Al racket di Gela non si sfugge. Nemmeno se cambi gestione. Neanche se vai via per aprire un’altra attività commerciale, anzi tornano alla carica più audaci di prima ed impongono il pizzo anche sul nuovo esercizio. La conferma a questa linea di condotta giunge dalle risultanze investigative dell’operazione “Cuba Libre” con 24 persone arrestate, esponenti di Cosa Nostra (famiglie Emmanuello-Rinzivillo) e Stidda.
Per la magistratura di Caltanissetta, avrebbero sottoposto a continue richieste di pizzo (per le festività di Pasqua, Ferragosto e Natale) i titolari di due bar. Gli episodi risalgono agli anni scorsi, ed in particolar modo dal 1995 al 2006 e dal 2001 al 2006. La maggior parte degli indagati è già in carcere per reati specifici.
Tre erano liberi e sono stati arrestati: si tratta di Guido Argenti, 37 anni, ammanettato a Cremona; Nunzio Maganuco, 34 anni e Nunzio Mirko Licata, 31, scovato a Ghedi, in provincia di Brescia.
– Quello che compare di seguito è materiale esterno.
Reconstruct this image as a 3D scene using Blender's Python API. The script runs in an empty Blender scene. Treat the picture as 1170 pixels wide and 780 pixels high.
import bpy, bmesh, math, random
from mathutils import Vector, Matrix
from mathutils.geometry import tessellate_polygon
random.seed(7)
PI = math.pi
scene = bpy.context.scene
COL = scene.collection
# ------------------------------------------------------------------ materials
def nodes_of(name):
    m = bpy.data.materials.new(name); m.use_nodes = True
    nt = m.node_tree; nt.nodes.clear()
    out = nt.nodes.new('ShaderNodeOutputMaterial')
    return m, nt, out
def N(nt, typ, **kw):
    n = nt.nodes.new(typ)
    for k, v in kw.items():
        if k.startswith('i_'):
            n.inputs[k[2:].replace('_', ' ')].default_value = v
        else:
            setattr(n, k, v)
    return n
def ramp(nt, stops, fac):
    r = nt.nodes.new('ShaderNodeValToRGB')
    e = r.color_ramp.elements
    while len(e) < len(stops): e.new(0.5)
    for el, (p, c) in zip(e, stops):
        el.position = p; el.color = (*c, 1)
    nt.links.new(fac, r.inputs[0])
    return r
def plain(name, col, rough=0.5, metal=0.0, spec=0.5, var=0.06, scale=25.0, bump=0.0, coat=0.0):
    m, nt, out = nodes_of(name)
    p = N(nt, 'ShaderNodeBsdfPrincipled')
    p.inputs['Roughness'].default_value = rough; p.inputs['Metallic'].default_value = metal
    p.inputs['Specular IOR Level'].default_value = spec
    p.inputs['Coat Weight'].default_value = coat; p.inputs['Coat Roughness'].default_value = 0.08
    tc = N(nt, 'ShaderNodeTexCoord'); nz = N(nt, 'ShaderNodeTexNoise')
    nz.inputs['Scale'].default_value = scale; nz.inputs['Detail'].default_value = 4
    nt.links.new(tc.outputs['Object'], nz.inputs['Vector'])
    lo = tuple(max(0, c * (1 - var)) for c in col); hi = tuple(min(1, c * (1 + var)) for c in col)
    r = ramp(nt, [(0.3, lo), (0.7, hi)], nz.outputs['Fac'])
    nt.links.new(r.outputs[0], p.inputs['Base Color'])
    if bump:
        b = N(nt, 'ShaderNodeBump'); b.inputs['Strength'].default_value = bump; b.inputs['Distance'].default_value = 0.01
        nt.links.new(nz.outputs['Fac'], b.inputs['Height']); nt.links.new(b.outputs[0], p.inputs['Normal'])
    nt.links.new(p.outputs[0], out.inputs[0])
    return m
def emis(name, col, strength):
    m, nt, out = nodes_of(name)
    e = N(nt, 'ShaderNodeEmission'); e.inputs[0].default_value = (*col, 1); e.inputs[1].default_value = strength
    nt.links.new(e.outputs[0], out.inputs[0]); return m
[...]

Le altre ordinanze di custodia hanno interessato Giuseppe Ascia, 22 anni; Emanuele Bassora, 34; Massimo Carmelo Billizzi, 33; Roberto Di Stefano, 40; Rocco Crocifisso Bassora, 36 anni; Rocco Ferlenda, 38; Fortunato Ferracane e Marco Ferrigno di 36; Nicola Palena, 27; Salvatore Terlati, 34; Domenico Vullo, 32 anni. Dell’identico reato di estorsione, in concorso, continuata ed aggravata dal metodo mafioso, devono rispondere anche Gaetano Giuseppe Azzolina, 39 anni; Mariano Bonvissuto, 29; Gianluca Gammino, 34; Luca Luigi Incardona, 32; Carmelo Nicastro, 33; Samuele Rinzivillo, 25; Emanuele Aletta, 28 anni; Salvatore Burgio, 42; Crocifisso Smorta, 49 e Felice Marco Eros Turco di 20 anni.
Secondo quanto emerge dall’indagine, suffragate dalle dichiarazioni delle vittime e dei collaboratori di giustizia, Rosario Trubia, Emanuele Terlati e Marcello Sultano e dall’attività di intelligence dell’associazione antiracket “Gaetano Giordano”, i soggetti incriminati nel blitz della scorsa notte, avrebbero estorto alle vittime, cifre ammontanti a 500 euro per ognuna delle attività gestite, per ogni festività. Ma non solo soldi, ma anche consumazione gratuita di alimenti e bevande e dolci tipici. Le vittime hanno subito gravi attentati incendiari, anche con il metodo “libanese”, cioè quello di dar fuoco ad un’automobile e di lanciarla contro l’ingresso principale dell’esercizio commerciale da colpire. Dicevamo che alla morsa opprimente delle estorsioni non si sfugge: il commerciante preso di mira inizialmente dalla mafia e che aveva puntualmente pagato, aveva ceduto, a distanza di qualche anno, il proprio locale. Al nuovo esercente, la mala ha chiesto nuovamente la tangente, pagata anche questa, per paura di ritorsioni. Ma non è finita qui: lo stesso esercente venditore quando ha deciso di aprire altri due bar, è stato avvicinato ancora prima che venissero inaugurati i nuovi locali e con metodi estremamente persuasivi venivano avanzate le richieste di pagamento del pizzo. La mafia ricorreva al credito gratuito dello stesso commerciante, trasformandolo in una sorta di finanziaria a costo zero. Gli portavano, infatti, assegni post-datati che lui puntualmente liquidava subito per paura, pur sapendo che molti di quei titoli sarebbero risultati non esigibili perché scoperti.
L’indagine è stata curata dal dirigente del Commissariato di Polizia di Gela, Angelo Bellomo; da Giovanni Giudice, dirigente della Sco (Sezione Criminalità Organizzata); Marco Staffa (dirigente della Squadra Mobile di Caltanissetta) e dal Commissario Capo Rosario Amarù (ex dirigente della sezione di Pg del Commissariato di Gela), adesso alla guida del Commissariato di Comiso.